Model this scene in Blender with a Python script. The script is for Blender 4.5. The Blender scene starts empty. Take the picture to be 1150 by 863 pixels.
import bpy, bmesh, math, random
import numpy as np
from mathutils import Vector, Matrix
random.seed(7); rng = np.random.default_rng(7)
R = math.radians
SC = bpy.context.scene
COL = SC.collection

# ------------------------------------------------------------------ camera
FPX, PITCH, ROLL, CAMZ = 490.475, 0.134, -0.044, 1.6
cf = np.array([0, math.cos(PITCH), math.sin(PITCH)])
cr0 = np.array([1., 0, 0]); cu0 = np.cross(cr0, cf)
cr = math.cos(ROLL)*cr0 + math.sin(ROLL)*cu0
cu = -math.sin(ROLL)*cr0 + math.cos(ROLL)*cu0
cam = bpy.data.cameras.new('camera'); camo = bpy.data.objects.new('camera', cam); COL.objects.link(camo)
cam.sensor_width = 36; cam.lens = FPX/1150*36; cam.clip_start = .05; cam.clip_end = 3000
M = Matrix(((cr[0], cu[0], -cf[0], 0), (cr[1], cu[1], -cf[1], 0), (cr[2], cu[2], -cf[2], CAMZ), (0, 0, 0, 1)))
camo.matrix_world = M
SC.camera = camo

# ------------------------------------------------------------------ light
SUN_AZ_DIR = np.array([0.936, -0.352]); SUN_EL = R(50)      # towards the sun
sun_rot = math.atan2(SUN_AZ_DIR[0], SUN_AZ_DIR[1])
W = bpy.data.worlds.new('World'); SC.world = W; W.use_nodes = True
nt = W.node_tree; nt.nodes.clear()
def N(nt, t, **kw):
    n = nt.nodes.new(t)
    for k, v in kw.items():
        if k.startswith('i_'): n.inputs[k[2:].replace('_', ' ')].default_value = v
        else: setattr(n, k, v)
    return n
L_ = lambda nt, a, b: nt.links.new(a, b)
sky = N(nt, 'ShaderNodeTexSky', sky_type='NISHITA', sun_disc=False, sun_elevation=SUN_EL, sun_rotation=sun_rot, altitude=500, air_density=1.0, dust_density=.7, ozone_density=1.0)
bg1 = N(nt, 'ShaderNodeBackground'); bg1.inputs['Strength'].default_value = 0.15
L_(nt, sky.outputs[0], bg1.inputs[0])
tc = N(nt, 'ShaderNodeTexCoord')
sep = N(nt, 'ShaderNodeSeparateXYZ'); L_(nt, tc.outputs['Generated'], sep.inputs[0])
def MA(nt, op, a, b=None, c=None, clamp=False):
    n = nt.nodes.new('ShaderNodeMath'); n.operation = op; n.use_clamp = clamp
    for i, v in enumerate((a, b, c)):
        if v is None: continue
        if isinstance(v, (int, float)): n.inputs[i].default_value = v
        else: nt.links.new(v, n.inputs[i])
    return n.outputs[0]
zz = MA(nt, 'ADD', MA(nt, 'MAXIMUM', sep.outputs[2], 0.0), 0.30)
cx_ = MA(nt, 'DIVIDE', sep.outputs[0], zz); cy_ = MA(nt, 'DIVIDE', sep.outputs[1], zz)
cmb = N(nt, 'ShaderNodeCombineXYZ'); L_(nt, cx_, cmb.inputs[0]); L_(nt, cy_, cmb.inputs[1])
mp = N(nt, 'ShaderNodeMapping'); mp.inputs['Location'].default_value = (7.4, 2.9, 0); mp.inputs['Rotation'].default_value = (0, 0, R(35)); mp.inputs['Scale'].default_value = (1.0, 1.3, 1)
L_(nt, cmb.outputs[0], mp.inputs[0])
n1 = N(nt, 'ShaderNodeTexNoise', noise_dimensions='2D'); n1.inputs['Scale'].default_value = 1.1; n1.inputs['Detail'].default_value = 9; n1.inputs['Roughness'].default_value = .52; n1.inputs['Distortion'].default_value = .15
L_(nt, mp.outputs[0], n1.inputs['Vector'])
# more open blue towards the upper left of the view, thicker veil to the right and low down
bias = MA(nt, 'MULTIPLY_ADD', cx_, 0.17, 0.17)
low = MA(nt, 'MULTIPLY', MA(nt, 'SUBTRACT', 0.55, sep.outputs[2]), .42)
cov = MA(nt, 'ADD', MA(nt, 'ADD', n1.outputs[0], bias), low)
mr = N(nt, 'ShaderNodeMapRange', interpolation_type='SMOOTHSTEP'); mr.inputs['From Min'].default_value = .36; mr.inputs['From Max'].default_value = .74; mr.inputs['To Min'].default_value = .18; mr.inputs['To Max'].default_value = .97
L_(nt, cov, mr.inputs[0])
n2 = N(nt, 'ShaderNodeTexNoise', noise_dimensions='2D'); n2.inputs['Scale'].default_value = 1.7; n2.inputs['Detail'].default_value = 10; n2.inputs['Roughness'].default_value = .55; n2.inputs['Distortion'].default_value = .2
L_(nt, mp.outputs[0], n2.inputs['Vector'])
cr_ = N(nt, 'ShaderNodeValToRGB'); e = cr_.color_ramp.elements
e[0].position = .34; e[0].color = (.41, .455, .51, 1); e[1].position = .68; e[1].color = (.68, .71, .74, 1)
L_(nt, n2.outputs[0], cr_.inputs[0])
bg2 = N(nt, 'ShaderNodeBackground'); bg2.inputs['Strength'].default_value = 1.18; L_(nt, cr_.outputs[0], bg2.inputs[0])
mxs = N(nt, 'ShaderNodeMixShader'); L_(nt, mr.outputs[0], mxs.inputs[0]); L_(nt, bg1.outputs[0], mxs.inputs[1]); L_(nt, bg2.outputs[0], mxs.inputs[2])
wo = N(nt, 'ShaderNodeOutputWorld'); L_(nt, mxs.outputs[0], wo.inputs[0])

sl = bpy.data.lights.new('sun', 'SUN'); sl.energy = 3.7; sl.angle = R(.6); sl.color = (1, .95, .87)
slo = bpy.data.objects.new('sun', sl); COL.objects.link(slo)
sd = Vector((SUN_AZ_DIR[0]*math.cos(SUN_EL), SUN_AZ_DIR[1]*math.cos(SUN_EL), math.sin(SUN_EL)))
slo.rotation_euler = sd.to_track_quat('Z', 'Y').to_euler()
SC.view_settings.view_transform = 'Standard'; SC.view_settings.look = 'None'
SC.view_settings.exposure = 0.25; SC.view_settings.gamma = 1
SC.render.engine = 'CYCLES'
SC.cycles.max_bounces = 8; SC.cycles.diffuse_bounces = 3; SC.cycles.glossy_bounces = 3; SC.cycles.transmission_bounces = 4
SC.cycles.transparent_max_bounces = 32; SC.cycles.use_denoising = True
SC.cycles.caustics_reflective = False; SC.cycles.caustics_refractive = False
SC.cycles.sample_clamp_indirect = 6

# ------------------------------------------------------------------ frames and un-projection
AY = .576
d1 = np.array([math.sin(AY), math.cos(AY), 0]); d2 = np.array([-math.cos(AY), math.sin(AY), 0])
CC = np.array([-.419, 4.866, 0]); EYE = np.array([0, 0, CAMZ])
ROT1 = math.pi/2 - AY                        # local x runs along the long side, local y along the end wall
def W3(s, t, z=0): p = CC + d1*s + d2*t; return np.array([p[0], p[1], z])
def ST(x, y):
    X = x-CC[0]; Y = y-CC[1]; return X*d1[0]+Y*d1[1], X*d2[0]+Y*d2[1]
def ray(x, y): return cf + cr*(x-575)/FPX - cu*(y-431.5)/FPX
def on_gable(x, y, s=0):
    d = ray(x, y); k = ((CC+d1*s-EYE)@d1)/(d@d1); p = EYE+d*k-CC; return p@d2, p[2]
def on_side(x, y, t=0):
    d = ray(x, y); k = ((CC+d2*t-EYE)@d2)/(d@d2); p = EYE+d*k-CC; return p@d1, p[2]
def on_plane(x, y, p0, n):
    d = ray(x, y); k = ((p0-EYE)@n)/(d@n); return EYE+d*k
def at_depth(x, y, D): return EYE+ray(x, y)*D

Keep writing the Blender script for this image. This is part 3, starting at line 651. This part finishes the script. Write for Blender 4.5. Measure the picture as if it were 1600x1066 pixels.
____
__What the task asks__:
Please reproduce exactly the lines above, beginning with the first and ending with the line that contains "COL = SC.collection", and include nothing outside that range.

__Reply to the exercise__:
Model this scene in Blender with a Python script. The script is for Blender 4.5. The Blender scene starts empty. Take the picture to be 1150 by 863 pixels.
import bpy, bmesh, math, random
import numpy as np
from mathutils import Vector, Matrix
random.seed(7); rng = np.random.default_rng(7)
R = math.radians
SC = bpy.context.scene
COL = SC.collection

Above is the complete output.